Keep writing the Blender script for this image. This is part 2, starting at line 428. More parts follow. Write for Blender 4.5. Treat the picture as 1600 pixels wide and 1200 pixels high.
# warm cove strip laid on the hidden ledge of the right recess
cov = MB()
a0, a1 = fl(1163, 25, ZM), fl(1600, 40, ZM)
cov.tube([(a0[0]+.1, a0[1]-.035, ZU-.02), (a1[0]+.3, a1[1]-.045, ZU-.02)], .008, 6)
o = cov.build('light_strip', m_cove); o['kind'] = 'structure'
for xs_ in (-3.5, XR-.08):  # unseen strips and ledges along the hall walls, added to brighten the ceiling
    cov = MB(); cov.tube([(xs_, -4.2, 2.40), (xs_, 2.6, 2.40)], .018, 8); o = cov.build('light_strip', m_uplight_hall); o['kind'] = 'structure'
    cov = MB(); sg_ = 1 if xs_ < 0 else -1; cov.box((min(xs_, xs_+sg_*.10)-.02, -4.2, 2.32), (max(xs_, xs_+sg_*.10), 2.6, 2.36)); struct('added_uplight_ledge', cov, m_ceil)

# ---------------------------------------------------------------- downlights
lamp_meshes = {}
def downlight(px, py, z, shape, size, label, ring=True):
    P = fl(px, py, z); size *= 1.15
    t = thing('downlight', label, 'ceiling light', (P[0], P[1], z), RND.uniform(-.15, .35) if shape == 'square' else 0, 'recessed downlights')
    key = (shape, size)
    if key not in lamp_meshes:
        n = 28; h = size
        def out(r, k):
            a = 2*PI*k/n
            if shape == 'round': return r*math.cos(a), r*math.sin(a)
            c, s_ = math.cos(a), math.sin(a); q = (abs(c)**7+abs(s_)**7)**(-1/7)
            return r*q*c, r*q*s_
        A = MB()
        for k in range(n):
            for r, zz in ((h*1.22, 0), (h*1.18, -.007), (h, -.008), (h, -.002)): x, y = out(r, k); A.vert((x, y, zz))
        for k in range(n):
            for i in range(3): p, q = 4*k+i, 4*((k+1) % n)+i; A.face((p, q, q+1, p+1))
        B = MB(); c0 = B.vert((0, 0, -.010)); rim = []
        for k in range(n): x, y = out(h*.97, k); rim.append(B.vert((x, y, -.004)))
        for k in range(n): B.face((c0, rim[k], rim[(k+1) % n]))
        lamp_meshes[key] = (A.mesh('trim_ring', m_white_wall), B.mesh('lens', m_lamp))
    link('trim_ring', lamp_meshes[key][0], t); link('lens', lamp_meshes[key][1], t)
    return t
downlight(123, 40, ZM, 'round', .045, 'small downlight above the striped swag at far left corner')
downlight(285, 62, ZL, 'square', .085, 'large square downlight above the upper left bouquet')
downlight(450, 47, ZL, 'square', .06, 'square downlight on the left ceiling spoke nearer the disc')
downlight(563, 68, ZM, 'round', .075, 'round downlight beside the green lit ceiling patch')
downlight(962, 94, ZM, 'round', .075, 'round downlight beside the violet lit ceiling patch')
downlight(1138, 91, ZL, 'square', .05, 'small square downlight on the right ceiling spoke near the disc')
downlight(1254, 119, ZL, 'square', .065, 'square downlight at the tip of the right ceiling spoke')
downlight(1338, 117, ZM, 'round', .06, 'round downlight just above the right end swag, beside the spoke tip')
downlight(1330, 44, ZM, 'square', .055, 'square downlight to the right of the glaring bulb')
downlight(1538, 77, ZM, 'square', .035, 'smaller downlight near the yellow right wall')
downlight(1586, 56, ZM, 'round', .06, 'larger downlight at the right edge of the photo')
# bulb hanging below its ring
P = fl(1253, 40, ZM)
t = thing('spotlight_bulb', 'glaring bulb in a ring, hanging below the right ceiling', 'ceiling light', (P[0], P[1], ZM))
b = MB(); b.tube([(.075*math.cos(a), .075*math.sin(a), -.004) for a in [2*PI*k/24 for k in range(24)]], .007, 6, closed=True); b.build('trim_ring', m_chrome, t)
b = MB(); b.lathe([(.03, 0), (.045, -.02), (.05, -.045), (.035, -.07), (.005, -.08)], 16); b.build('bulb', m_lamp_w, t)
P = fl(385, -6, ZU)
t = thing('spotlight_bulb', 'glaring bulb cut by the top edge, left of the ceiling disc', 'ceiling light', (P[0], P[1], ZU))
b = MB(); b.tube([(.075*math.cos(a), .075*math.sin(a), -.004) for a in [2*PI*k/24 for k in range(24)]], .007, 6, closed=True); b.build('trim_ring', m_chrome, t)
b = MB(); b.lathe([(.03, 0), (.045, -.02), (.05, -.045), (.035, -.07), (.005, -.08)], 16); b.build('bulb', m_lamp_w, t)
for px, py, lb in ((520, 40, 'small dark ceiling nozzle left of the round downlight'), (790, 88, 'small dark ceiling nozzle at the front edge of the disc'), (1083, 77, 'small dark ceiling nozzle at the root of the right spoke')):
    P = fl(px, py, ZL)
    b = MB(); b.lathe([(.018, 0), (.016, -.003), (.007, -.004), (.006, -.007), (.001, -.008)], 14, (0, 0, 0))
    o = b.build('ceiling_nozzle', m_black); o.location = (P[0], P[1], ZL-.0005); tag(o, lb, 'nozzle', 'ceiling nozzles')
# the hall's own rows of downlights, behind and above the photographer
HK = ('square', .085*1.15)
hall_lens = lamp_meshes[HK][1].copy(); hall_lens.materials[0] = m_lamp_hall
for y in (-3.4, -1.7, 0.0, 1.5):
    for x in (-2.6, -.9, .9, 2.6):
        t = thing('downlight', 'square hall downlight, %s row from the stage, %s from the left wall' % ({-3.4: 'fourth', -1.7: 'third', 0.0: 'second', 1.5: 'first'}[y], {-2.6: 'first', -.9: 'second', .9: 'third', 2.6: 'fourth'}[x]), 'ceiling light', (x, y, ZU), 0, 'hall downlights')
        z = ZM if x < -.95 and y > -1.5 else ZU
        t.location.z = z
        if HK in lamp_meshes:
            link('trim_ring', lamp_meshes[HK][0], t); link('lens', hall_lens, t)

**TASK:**
Your task is to repeat the data exactly, with nothing left out.

**FINAL RESULT:**
Keep writing the Blender script for this image. This is part 2, starting at line 428. More parts follow. Write for Blender 4.5. Treat the picture as 1600 pixels wide and 1200 pixels high.
# warm cove strip laid on the hidden ledge of the right recess
cov = MB()
a0, a1 = fl(1163, 25, ZM), fl(1600, 40, ZM)
cov.tube([(a0[0]+.1, a0[1]-.035, ZU-.02), (a1[0]+.3, a1[1]-.045, ZU-.02)], .008, 6)
o = cov.build('light_strip', m_cove); o['kind'] = 'structure'
for xs_ in (-3.5, XR-.08):  # unseen strips and ledges along the hall walls, added to brighten the ceiling
    cov = MB(); cov.tube([(xs_, -4.2, 2.40), (xs_, 2.6, 2.40)], .018, 8); o = cov.build('light_strip', m_uplight_hall); o['kind'] = 'structure'
    cov = MB(); sg_ = 1 if xs_ < 0 else -1; cov.box((min(xs_, xs_+sg_*.10)-.02, -4.2, 2.32), (max(xs_, xs_+sg_*.10), 2.6, 2.36)); struct('added_uplight_ledge', cov, m_ceil)

# ---------------------------------------------------------------- downlights
lamp_meshes = {}
def downlight(px, py, z, shape, size, label, ring=True):
    P = fl(px, py, z); size *= 1.15
    t = thing('downlight', label, 'ceiling light', (P[0], P[1], z), RND.uniform(-.15, .35) if shape == 'square' else 0, 'recessed downlights')
    key = (shape, size)
    if key not in lamp_meshes:
        n = 28; h = size
        def out(r, k):
            a = 2*PI*k/n
            if shape == 'round': return r*math.cos(a), r*math.sin(a)
            c, s_ = math.cos(a), math.sin(a); q = (abs(c)**7+abs(s_)**7)**(-1/7)
            return r*q*c, r*q*s_
        A = MB()
        for k in range(n):
            for r, zz in ((h*1.22, 0), (h*1.18, -.007), (h, -.008), (h, -.002)): x, y = out(r, k); A.vert((x, y, zz))
        for k in range(n):
            for i in range(3): p, q = 4*k+i, 4*((k+1) % n)+i; A.face((p, q, q+1, p+1))
        B = MB(); c0 = B.vert((0, 0, -.010)); rim = []
        for k in range(n): x, y = out(h*.97, k); rim.append(B.vert((x, y, -.004)))
        for k in range(n): B.face((c0, rim[k], rim[(k+1) % n]))
        lamp_meshes[key] = (A.mesh('trim_ring', m_white_wall), B.mesh('lens', m_lamp))
    link('trim_ring', lamp_meshes[key][0], t); link('lens', lamp_meshes[key][1], t)
    return t
downlight(123, 40, ZM, 'round', .045, 'small downlight above the striped swag at far left corner')
downlight(285, 62, ZL, 'square', .085, 'large square downlight above the upper left bouquet')
downlight(450, 47, ZL, 'square', .06, 'square downlight on the left ceiling spoke nearer the disc')
downlight(563, 68, ZM, 'round', .075, 'round downlight beside the green lit ceiling patch')
downlight(962, 94, ZM, 'round', .075, 'round downlight beside the violet lit ceiling patch')
downlight(1138, 91, ZL, 'square', .05, 'small square downlight on the right ceiling spoke near the disc')
downlight(1254, 119, ZL, 'square', .065, 'square downlight at the tip of the right ceiling spoke')
downlight(1338, 117, ZM, 'round', .06, 'round downlight just above the right end swag, beside the spoke tip')
downlight(1330, 44, ZM, 'square', .055, 'square downlight to the right of the glaring bulb')
downlight(1538, 77, ZM, 'square', .035, 'smaller downlight near the yellow right wall')
downlight(1586, 56, ZM, 'round', .06, 'larger downlight at the right edge of the photo')
# bulb hanging below its ring
P = fl(1253, 40, ZM)
t = thing('spotlight_bulb', 'glaring bulb in a ring, hanging below the right ceiling', 'ceiling light', (P[0], P[1], ZM))
b = MB(); b.tube([(.075*math.cos(a), .075*math.sin(a), -.004) for a in [2*PI*k/24 for k in range(24)]], .007, 6, closed=True); b.build('trim_ring', m_chrome, t)
b = MB(); b.lathe([(.03, 0), (.045, -.02), (.05, -.045), (.035, -.07), (.005, -.08)], 16); b.build('bulb', m_lamp_w, t)
P = fl(385, -6, ZU)
t = thing('spotlight_bulb', 'glaring bulb cut by the top edge, left of the ceiling disc', 'ceiling light', (P[0], P[1], ZU))
b = MB(); b.tube([(.075*math.cos(a), .075*math.sin(a), -.004) for a in [2*PI*k/24 for k in range(24)]], .007, 6, closed=True); b.build('trim_ring', m_chrome, t)
b = MB(); b.lathe([(.03, 0), (.045, -.02), (.05, -.045), (.035, -.07), (.005, -.08)], 16); b.build('bulb', m_lamp_w, t)
for px, py, lb in ((520, 40, 'small dark ceiling nozzle left of the round downlight'), (790, 88, 'small dark ceiling nozzle at the front edge of the disc'), (1083, 77, 'small dark ceiling nozzle at the root of the right spoke')):
    P = fl(px, py, ZL)
    b = MB(); b.lathe([(.018, 0), (.016, -.003), (.007, -.004), (.006, -.007), (.001, -.008)], 14, (0, 0, 0))
    o = b.build('ceiling_nozzle', m_black); o.location = (P[0], P[1], ZL-.0005); tag(o, lb, 'nozzle', 'ceiling nozzles')
# the hall's own rows of downlights, behind and above the photographer
HK = ('square', .085*1.15)
hall_lens = lamp_meshes[HK][1].copy(); hall_lens.materials[0] = m_lamp_hall
for y in (-3.4, -1.7, 0.0, 1.5):
    for x in (-2.6, -.9, .9, 2.6):
        t = thing('downlight', 'square hall downlight, %s row from the stage, %s from the left wall' % ({-3.4: 'fourth', -1.7: 'third', 0.0: 'second', 1.5: 'first'}[y], {-2.6: 'first', -.9: 'second', .9: 'third', 2.6: 'fourth'}[x]), 'ceiling light', (x, y, ZU), 0, 'hall downlights')
        z = ZM if x < -.95 and y > -1.5 else ZU
        t.location.z = z
        if HK in lamp_meshes:
            link('trim_ring', lamp_meshes[HK][0], t); link('lens', hall_lens, t)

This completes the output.